A second-year neuroscience student glued himself to a RBC branch in downtown Vancouver yesterday to protest the company’s financing of the Coastal GasLink (CGL) pipeline and the fossil fuel industry.

Isaac Schwein, alongside another climate advocate, glued himself to the glass doors of the RBC on West Hastings and Granville St. around 9:25 a.m. yesterday, blocking customers from entering the bank.

The bank responded by calling the police, who arrived in a little over 30 minutes.

“[The police] didn’t do anything for a while … and eventually asked us to remove ourselves or else they would charge us,” Schwein said. The pair unfastened themselves an hour and a half later after the police arrived, but remained at the location holding signs and handing out flyers for a few more hours.

Their actions are part of a greater, nation-wide movement known as #GlueYourselfToAnRBC, which Schwein described as a “decentralized civil resistance movement” demanding RBC to stop funding the CGL pipeline and making investments in fossil fuel. Climate Justice UBC also held a protest against RBC last October.

20220217 rbc protest courtesy isaac schwein

In March 2021, RBC was one of the world's top bankers funding the fossil fuel industry.

The CGL pipeline — which is planned to be 670-kilometer long, extending from Dawson Creek, Alberta to the LNG Canada Facility in Kitimat, BC — was approved by the BC government’s Environmental Assessment Office in 2014.

Since then, it has drawn heavy public opposition due to its harmful environmental impact and violation of Indigenous land rights. United Nations bodies have also spoken out regarding the CGL. The pipeline goes through the traditional, unceded territories of the Wet’suwet’en First Nations people, and has faced opposition from hereditary chiefs. Construction of the CGL pipeline also involves drilling in bodies of water that are crucial to Indigenous ways of life, directly impacting their primary source of water and food.

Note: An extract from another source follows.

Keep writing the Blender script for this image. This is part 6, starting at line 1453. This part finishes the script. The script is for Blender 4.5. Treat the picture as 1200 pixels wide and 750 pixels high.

Protests have been ongoing across Canada as people stand in solidarity with the Wet’suwet’en people.

Raising public awareness has been one of the substantial impacts of the movement so far. Schwein said that there were “threats and aggression” from some of the public present yesterday, but many also signed pledges to switch their banks.

“A lot of people don't actually realize that RBC is funding to destroy the planet and [the] violation of Indigenous sovereignty, so I think it's really good that people are realizing where their money is going and changing that,” he said.

Schwein called for more students to get involved in environmental action. He highlighted the Save Old Growth campaign, which aims to defend old growth forests against logging. Many UBC students also participated in old-growth logging protests at Fairy Creek over the summer.

“We want all the support we can get … In my opinion, if our entire world is getting destroyed, and no one's doing anything about it, there's no such thing as action that's too radical.”

“I think a lot of students and a lot of people our age are really suffering from climate, grief and hopelessness about the climate, which is totally understandable and getting involved in doing something to protect it is a great way of feeling better about that.”